After updating world terminal color support stopped working. Reproducible: Always Steps to Reproduce: 1. Create "~/.dir_colors" and "/etc/DIR_COLORS" containing only comments (e.g. default one). 2. Start new instance of bash shell. Actual Results: Default bash prompt is not colored. Expected Results: Default bash prompt should be colored. I.e. green for user and red for root. /etc/bash/bashrc - lines 45-50: Bash retrieves supportable color terminals list from "~/.dir_colors" and "/etc/DIR_COLORS". If files do not exist then it retrieves it from "dircolors --print-database". If files exist but contain nothing except comments (e.g. default DIR_COLORS) then bash ends up with empty list unable to match any available TERM value.

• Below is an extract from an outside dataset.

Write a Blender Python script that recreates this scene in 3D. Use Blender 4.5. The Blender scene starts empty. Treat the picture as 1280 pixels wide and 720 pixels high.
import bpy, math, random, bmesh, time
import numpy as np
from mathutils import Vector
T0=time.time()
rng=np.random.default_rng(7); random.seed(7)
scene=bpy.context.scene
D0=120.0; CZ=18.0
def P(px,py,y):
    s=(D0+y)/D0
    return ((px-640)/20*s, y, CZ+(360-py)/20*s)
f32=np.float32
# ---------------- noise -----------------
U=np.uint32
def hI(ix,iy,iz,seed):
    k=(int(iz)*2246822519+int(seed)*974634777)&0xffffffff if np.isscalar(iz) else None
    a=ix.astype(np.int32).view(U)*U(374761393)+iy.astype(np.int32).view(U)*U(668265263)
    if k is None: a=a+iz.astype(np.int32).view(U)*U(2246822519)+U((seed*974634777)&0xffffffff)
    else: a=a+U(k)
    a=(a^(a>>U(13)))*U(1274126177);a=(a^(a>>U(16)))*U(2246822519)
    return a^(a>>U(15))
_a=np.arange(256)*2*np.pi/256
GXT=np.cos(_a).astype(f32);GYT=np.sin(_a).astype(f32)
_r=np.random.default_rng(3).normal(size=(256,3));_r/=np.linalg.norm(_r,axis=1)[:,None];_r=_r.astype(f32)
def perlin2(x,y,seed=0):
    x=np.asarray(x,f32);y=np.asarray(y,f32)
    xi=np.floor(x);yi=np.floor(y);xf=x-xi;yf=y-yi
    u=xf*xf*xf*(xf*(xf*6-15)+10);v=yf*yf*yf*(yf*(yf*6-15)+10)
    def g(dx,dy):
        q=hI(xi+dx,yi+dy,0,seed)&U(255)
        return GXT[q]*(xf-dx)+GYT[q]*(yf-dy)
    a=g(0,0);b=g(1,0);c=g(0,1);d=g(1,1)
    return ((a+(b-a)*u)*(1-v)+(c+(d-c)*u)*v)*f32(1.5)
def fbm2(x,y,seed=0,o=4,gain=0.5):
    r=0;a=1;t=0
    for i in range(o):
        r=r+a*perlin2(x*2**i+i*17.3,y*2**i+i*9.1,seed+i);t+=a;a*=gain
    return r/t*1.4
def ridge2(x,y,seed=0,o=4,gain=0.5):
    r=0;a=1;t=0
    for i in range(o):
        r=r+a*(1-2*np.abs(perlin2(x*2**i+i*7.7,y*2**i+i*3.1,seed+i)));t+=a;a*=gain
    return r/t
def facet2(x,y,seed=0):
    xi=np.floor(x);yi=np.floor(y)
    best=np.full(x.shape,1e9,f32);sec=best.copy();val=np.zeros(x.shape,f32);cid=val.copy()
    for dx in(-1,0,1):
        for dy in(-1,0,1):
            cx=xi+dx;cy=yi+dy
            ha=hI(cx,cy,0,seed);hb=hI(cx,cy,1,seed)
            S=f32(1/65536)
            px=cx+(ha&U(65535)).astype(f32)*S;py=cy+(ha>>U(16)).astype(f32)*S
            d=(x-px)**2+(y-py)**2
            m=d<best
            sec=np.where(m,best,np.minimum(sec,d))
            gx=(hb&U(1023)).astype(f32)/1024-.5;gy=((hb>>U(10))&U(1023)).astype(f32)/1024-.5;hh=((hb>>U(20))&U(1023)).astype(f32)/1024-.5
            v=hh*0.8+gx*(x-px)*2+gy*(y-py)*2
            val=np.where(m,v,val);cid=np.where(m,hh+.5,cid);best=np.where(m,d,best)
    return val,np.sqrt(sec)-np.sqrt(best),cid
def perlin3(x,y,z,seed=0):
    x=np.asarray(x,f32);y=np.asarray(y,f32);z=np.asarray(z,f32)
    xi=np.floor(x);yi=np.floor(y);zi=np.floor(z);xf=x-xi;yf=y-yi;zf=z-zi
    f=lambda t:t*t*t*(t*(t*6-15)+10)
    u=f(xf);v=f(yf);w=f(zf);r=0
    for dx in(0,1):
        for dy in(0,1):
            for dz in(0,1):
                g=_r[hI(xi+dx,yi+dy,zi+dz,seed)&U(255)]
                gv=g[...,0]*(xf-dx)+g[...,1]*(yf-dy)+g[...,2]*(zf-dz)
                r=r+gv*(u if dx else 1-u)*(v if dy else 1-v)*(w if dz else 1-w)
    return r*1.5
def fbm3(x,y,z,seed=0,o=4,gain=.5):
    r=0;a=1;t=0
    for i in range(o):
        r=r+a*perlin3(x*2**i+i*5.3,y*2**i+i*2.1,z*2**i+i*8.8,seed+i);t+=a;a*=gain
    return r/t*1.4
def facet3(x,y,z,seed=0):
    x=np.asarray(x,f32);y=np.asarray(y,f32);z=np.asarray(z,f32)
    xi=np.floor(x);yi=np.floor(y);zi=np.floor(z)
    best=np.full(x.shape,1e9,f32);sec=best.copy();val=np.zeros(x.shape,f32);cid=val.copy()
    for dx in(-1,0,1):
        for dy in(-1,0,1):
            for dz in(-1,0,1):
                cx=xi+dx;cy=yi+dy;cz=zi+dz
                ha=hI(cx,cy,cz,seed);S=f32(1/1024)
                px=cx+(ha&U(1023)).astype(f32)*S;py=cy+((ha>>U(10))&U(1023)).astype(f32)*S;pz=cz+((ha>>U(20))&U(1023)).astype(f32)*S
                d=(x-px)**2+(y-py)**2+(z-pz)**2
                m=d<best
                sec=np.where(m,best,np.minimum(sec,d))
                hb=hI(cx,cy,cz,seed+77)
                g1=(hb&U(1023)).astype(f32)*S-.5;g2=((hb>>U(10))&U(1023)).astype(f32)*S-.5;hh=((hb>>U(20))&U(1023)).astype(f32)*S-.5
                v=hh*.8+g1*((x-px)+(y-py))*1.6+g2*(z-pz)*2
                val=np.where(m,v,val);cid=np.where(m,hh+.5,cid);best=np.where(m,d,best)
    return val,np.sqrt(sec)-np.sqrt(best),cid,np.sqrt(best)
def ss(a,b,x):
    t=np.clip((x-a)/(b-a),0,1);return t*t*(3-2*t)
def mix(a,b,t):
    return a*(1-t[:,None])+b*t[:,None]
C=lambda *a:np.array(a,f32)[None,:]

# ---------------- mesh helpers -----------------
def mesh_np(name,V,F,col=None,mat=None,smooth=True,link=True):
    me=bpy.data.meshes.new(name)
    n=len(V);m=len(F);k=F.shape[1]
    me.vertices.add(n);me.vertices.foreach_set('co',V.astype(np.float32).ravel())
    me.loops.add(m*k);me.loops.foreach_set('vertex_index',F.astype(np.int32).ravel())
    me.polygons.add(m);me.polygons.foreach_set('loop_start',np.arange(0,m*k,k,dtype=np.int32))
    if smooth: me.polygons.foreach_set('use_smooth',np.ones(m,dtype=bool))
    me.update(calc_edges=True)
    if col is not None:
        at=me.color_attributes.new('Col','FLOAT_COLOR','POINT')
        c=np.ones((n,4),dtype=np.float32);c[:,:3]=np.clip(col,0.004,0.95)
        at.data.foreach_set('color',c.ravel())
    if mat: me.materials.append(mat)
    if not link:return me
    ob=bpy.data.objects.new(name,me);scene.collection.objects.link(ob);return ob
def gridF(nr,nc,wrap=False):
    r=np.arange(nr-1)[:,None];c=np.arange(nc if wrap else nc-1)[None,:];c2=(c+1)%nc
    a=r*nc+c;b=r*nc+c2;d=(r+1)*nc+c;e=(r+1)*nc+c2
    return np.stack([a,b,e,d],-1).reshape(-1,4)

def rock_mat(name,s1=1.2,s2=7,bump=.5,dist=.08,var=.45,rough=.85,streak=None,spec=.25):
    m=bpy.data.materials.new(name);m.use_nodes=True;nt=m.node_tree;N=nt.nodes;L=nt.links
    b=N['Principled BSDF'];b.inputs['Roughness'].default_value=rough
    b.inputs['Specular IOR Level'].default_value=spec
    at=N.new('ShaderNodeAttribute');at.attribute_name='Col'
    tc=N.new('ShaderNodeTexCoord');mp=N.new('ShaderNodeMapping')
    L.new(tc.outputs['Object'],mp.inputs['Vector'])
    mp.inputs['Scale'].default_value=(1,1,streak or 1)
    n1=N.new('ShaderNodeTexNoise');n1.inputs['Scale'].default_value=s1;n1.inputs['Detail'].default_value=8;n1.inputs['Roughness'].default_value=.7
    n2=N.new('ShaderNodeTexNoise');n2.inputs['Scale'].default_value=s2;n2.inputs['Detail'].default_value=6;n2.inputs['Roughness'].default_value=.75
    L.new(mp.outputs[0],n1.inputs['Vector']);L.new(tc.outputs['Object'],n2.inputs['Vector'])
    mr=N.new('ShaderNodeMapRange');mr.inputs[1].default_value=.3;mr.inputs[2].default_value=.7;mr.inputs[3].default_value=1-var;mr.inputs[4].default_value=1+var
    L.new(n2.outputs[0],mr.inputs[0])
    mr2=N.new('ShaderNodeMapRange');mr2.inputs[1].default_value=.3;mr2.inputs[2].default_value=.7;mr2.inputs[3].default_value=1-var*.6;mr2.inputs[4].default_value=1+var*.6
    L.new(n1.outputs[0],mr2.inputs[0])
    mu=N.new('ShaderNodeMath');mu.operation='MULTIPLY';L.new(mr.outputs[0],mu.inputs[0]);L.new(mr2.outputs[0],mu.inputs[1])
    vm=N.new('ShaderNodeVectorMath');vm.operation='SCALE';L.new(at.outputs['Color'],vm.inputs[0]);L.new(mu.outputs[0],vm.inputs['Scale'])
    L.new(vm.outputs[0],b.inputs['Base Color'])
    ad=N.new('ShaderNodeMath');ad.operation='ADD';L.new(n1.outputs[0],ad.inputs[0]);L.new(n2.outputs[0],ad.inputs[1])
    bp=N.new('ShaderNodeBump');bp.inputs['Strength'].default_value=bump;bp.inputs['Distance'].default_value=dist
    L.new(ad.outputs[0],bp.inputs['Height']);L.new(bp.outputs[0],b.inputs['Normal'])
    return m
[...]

What do you propose exactly here? Ok, maybe you have a little point, but why /etc/DIR_COLORS would be empty? It's part of coreutils, and default bashrc uses it.

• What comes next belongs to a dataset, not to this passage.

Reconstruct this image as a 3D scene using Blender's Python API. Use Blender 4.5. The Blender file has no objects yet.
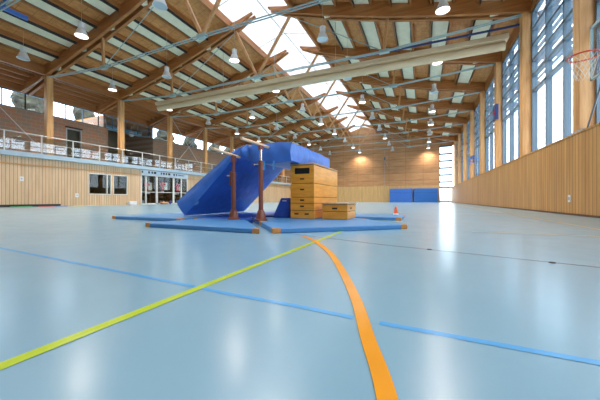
import bpy, math, random
from mathutils import Vector, Matrix
random.seed(7)
PI = math.pi

# ---------------------------------------------------------------- camera, sky, exposure
scene = bpy.context.scene
col = scene.collection
YAW = math.radians(23.64)
cam_data = bpy.data.cameras.new('camera')
cam_data.sensor_width = 36
cam_data.lens = 281 / 600 * 36
cam_data.shift_y = -0.0012
cam_data.clip_end = 400
cam = bpy.data.objects.new('camera', cam_data)
cam.location = (0, 0, 0.43)
cam.rotation_euler = (PI / 2, 0, YAW)
col.objects.link(cam)
scene.camera = cam

world = bpy.data.worlds.new('sky')
scene.world = world
world.use_nodes = True
wn, wl = world.node_tree.nodes, world.node_tree.links
bg = wn['Background']
tc = wn.new('ShaderNodeTexCoord')
sp = wn.new('ShaderNodeSeparateXYZ')
wl.new(tc.outputs['Generated'], sp.inputs[0])
rp = wn.new('ShaderNodeValToRGB')
rp.color_ramp.elements[0].position = 0.0
rp.color_ramp.elements[0].color = (0.55, 0.56, 0.55, 1)
rp.color_ramp.elements[1].position = 1.0
rp.color_ramp.elements[1].color = (0.95, 0.97, 1.0, 1)
e = rp.color_ramp.elements.new(0.03); e.color = (1.0, 1.0, 1.0, 1)
e = rp.color_ramp.elements.new(0.45); e.color = (0.96, 0.98, 1.0, 1)
wl.new(sp.outputs['Z'], rp.inputs[0])
wl.new(rp.outputs[0], bg.inputs[0])
SKY = 4.8
bg.inputs[1].default_value = SKY

vs = scene.view_settings
scene.display_settings.display_device = 'sRGB'
vs.view_transform = 'Standard'
vs.look = 'None'
vs.gamma = 1
vs.use_curve_mapping = False
vs.exposure = 0.25
LAMP_W = 440

# ---------------------------------------------------------------- materials
def newmat(name):
    m = bpy.data.materials.new(name); m.use_nodes = True
    nt = m.node_tree
    return m, nt, nt.nodes, nt.links, nt.nodes['Principled BSDF']

def plain(name, c, rough=0.5, metal=0.0, spec=0.5, noise=0.0, nscale=8, bump=0.0, coat=0.0):
    m, nt, N, L, b = newmat(name)
    b.inputs['Base Color'].default_value = (*c, 1)
    b.inputs['Roughness'].default_value = rough
    b.inputs['Metallic'].default_value = metal
    b.inputs['Specular IOR Level'].default_value = spec
    b.inputs['Coat Weight'].default_value = coat
    if noise or bump:
        t = N.new('ShaderNodeTexCoord'); n = N.new('ShaderNodeTexNoise')
        n.inputs['Scale'].default_value = nscale; n.inputs['Detail'].default_value = 4
        L.new(t.outputs['Object'], n.inputs['Vector'])
        if noise:
            r = N.new('ShaderNodeValToRGB')
            r.color_ramp.elements[0].position = 0.3; r.color_ramp.elements[1].position = 0.7
            r.color_ramp.elements[0].color = tuple(v * (1 - noise) for v in c) + (1,)
            r.color_ramp.elements[1].color = tuple(min(1, v * (1 + noise)) for v in c) + (1,)
            L.new(n.outputs['Fac'], r.inputs[0]); L.new(r.outputs[0], b.inputs['Base Color'])
        if bump:
            bp = N.new('ShaderNodeBump'); bp.inputs['Strength'].default_value = bump
            bp.inputs['Distance'].default_value = 0.02
            L.new(n.outputs['Fac'], bp.inputs['Height']); L.new(bp.outputs[0], b.inputs['Normal'])
    return m

def wood(name, c1, c2, scale=(1, 1, 1), rough=0.5, groove=None, seam=None, gdark=0.45, gw=0.08, alt=None):
    """grained timber; groove=(axis, pitch) cuts dark V joints, alt varies the tone board by board"""
    m, nt, N, L, b = newmat(name)
    b.inputs['Roughness'].default_value = rough
    t = N.new('ShaderNodeTexCoord'); mp = N.new('ShaderNodeMapping')
    mp.inputs['Scale'].default_value = scale
    L.new(t.outputs['Object'], mp.inputs[0])
    n = N.new('ShaderNodeTexNoise'); n.inputs['Scale'].default_value = 1.0
    n.inputs['Detail'].default_value = 6; n.inputs['Roughness'].default_value = 0.6
    L.new(mp.outputs[0], n.inputs['Vector'])
    r = N.new('ShaderNodeValToRGB')
    r.color_ramp.elements[0].position = 0.32; r.color_ramp.elements[1].position = 0.68
    r.color_ramp.elements[0].color = (*c1, 1); r.color_ramp.elements[1].color = (*c2, 1)
    L.new(n.outputs['Fac'], r.inputs[0])
    out = r.outputs[0]
    height = None
    for g in (groove, seam):
        if not g: continue
        s = N.new('ShaderNodeSeparateXYZ'); L.new(t.outputs['Object'], s.inputs[0])
        d = N.new('ShaderNodeMath'); d.operation = 'DIVIDE'; d.inputs[1].default_value = g[1]
        L.new(s.outputs[g[0]], d.inputs[0])
        fr = N.new('ShaderNodeMath'); fr.operation = 'FRACT'; L.new(d.outputs[0], fr.inputs[0])
        lt = N.new('ShaderNodeMath'); lt.operation = 'LESS_THAN'; lt.inputs[1].default_value = g[2] if len(g) > 2 else gw
        L.new(fr.outputs[0], lt.inputs[0])
        if g is groove and alt:
            fl = N.new('ShaderNodeMath'); fl.operation = 'FLOOR'; L.new(d.outputs[0], fl.inputs[0])
            w = N.new('ShaderNodeTexWhiteNoise'); w.noise_dimensions = '1D'; L.new(fl.outputs[0], w.inputs['W'])
            mr = N.new('ShaderNodeMapRange'); mr.inputs['To Min'].default_value = 1 - alt; mr.inputs['To Max'].default_value = 1 + alt
            L.new(w.outputs['Value'], mr.inputs[0])
            mu = N.new('ShaderNodeVectorMath'); mu.operation = 'SCALE'
            L.new(out, mu.inputs[0]); L.new(mr.outputs[0], mu.inputs['Scale']); out = mu.outputs[0]
        mx = N.new('ShaderNodeMix'); mx.data_type = 'RGBA'
        L.new(lt.outputs[0], mx.inputs[0]); L.new(out, mx.inputs[6])
        mx.inputs[7].default_value = tuple(v * gdark for v in c1) + (1,)
        out = mx.outputs[2]
    L.new(out, b.inputs['Base Color'])
    return m

def brick(name, c1, c2, mortar, w, h):
    m, nt, N, L, b = newmat(name)
    b.inputs['Roughness'].default_value = 0.85
    t = N.new('ShaderNodeTexCoord'); s = N.new('ShaderNodeSeparateXYZ'); cb = N.new('ShaderNodeCombineXYZ')
    L.new(t.outputs['Object'], s.inputs[0]); L.new(s.outputs['Y'], cb.inputs[0]); L.new(s.outputs['Z'], cb.inputs[1])
    k = N.new('ShaderNodeTexBrick'); L.new(cb.outputs[0], k.inputs['Vector'])
    k.inputs['Color1'].default_value = (*c1, 1); k.inputs['Color2'].default_value = (*c2, 1)
    k.inputs['Mortar'].default_value = (*mortar, 1); k.inputs['Scale'].default_value = 1
    k.inputs['Mortar Size'].default_value = 0.012; k.inputs['Brick Width'].default_value = w
    k.inputs['Row Height'].default_value = h; k.inputs['Bias'].default_value = 0.1
    L.new(k.outputs['Color'], b.inputs['Base Color'])
    return m

def glass(name, tint, gloss=0.12, rough=0.02):
    """clear pane: light passes straight through, a share is mirrored"""
    m, nt, N, L, b = newmat(name)
    N.remove(b)
    tr = N.new('ShaderNodeBsdfTransparent'); tr.inputs[0].default_value = (*tint, 1)
    gl = N.new('ShaderNodeBsdfGlossy'); gl.inputs['Roughness'].default_value = rough
    lw_ = N.new('ShaderNodeLayerWeight'); lw_.inputs['Blend'].default_value = 0.5
    fr = N.new('ShaderNodeMath'); fr.operation = 'POWER'; fr.inputs[1].default_value = 5.0
    L.new(lw_.outputs['Facing'], fr.inputs[0])
    ad = N.new('ShaderNodeMath'); ad.operation = 'ADD'; ad.inputs[1].default_value = gloss; ad.use_clamp = True
    mx = N.new('ShaderNodeMixShader')
    L.new(fr.outputs[0], ad.inputs[0]); L.new(ad.outputs[0], mx.inputs[0])
    L.new(tr.outputs[0], mx.inputs[1]); L.new(gl.outputs[0], mx.inputs[2])
    L.new(mx.outputs[0], N['Material Output'].inputs[0])
    return m

def translucent(name, c, clear=0.3):
    m, nt, N, L, b = newmat(name)
    N.remove(b)
    tr = N.new('ShaderNodeBsdfTransparent'); tr.inputs[0].default_value = (*c, 1)
    tl = N.new('ShaderNodeBsdfTranslucent'); tl.inputs[0].default_value = (*c, 1)
    mx = N.new('ShaderNodeMixShader'); mx.inputs[0].default_value = 1 - clear
    L.new(tr.outputs[0], mx.inputs[1]); L.new(tl.outputs[0], mx.inputs[2])
    L.new(mx.outputs[0], N['Material Output'].inputs[0])
    return m

def emit(name, c, s):
    m, nt, N, L, b = newmat(name)
    b.inputs['Base Color'].default_value = (*c, 1)
    b.inputs['Emission Color'].default_value = (*c, 1)
    b.inputs['Emission Strength'].default_value = s
    return m

M = {}
M['glulam_x'] = wood('glulam_across', (0.33, 0.115, 0.028), (0.54, 0.22, 0.06), (0.6, 6, 9))
M['glulam_y'] = wood('glulam_along', (0.30, 0.105, 0.026), (0.50, 0.20, 0.055), (6, 0.5, 9))
M['column'] = wood('column_timber', (0.50, 0.23, 0.07), (0.74, 0.41, 0.16), (9, 9, 0.7))
M['strut'] = wood('strut_timber', (0.50, 0.23, 0.08), (0.72, 0.40, 0.17), (5, 5, 2))
M['deck'] = wood('roof_deck_boards', (0.48, 0.18, 0.045), (0.68, 0.31, 0.09), (7, 3, 7), 0.6, groove=(1, 0.62, 0.03), gdark=0.6)
M['purlin_edge'] = plain('panel_shadow_gap', (0.05, 0.045, 0.04), 0.8)
M['acoustic'] = plain('acoustic_panel', (0.86, 0.79, 0.58), 0.9, noise=0.05, nscale=3)
M['slat_r'] = wood('right_wall_boards', (0.50, 0.245, 0.075), (0.64, 0.355, 0.125), (5, 5, 0.5), 0.5, groove=(1, 0.165, 0.11), alt=0.1, gdark=0.36)
M['slat_l'] = wood('left_wall_boards', (0.64, 0.42, 0.24), (0.78, 0.56, 0.35), (5, 5, 0.5), 0.55, groove=(1, 0.165, 0.12), alt=0.06, gdark=0.42)
M['back_low'] = wood('back_wall_boards', (0.60, 0.36, 0.14), (0.76, 0.50, 0.22), (5, 5, 0.5), 0.5, groove=(0, 0.165, 0.1), alt=0.06)
M['back_high'] = wood('back_wall_panels', (0.42, 0.205, 0.085), (0.58, 0.31, 0.14), (0.6, 3, 2.5), 0.6, groove=(2, 1.08, 0.035), seam=(0, 2.4, 0.012), alt=0.1, gdark=0.5)
M['brick'] = brick('gallery_brick', (0.50, 0.22, 0.115), (0.33, 0.235, 0.17), (0.42, 0.34, 0.27), 0.5, 0.25)
M['brick_grey'] = brick('gallery_block', (0.42, 0.24, 0.14), (0.30, 0.22, 0.16), (0.40, 0.33, 0.27), 0.5, 0.25)
M['concrete'] = plain('pale_blue_slab_edge', (0.42, 0.55, 0.66), 0.6, noise=0.05, nscale=2)
M['steel'] = plain('pale_green_steel', (0.36, 0.47, 0.46), 0.45, 0.1)
M['rail'] = plain('light_grey_rail', (0.62, 0.62, 0.60), 0.4, 0.2)
M['frame'] = plain('blue_grey_window_frame', (0.13, 0.195, 0.25), 0.4)
M['white_frame'] = plain('white_frame', (0.80, 0.80, 0.78), 0.4)
M['louvre'] = plain('canopy_steel', (0.22, 0.30, 0.38), 0.6)
M['glass'] = glass('window_glass', (0.86, 0.93, 1.0), 0.03)
M['rail_glass'] = glass('balustrade_glass', (0.92, 0.95, 0.95), 0.09)
M['shop_glass'] = glass('interior_window_glass', (0.85, 0.88, 0.85), 0.03)
M['skylight'] = translucent('skylight_sheet', (0.50, 0.515, 0.535), 0.06)
M['dark'] = plain('dark_rubber', (0.02, 0.022, 0.025), 0.6)
M['black'] = plain('black_slot', (0.008, 0.008, 0.008), 0.9)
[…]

(In reply to comment #1) > What do you propose exactly here? Ok, maybe you have a little point, but why > /etc/DIR_COLORS would be empty? It's part of coreutils, and default bashrc uses > it. > As I see the problem: 1. Bash has to recognize color terminals. 2. To perform this it needs to retrieve a supportable terminals list. 3. There are two ways of doing that: a. Parse DIR_COLORS -> get system list. b. Use bash database in case of exception -> get default list. I do not think that the empty system list is a correct value. Empty system list is the same thing in nature as the absence of it and should be processed the same way i.e. by using the default list. Why would DIR_COLORS be empty? I do not know. This is just an exceptional situation that is not processed by bashrc or processed incorrectly. I think that in my case coreutils simply replaced it with an empty file after updating world.
the *default* prompt relies on the dircolors database. if you break the dircolors database, then you need to declare your own prompt if you want colors.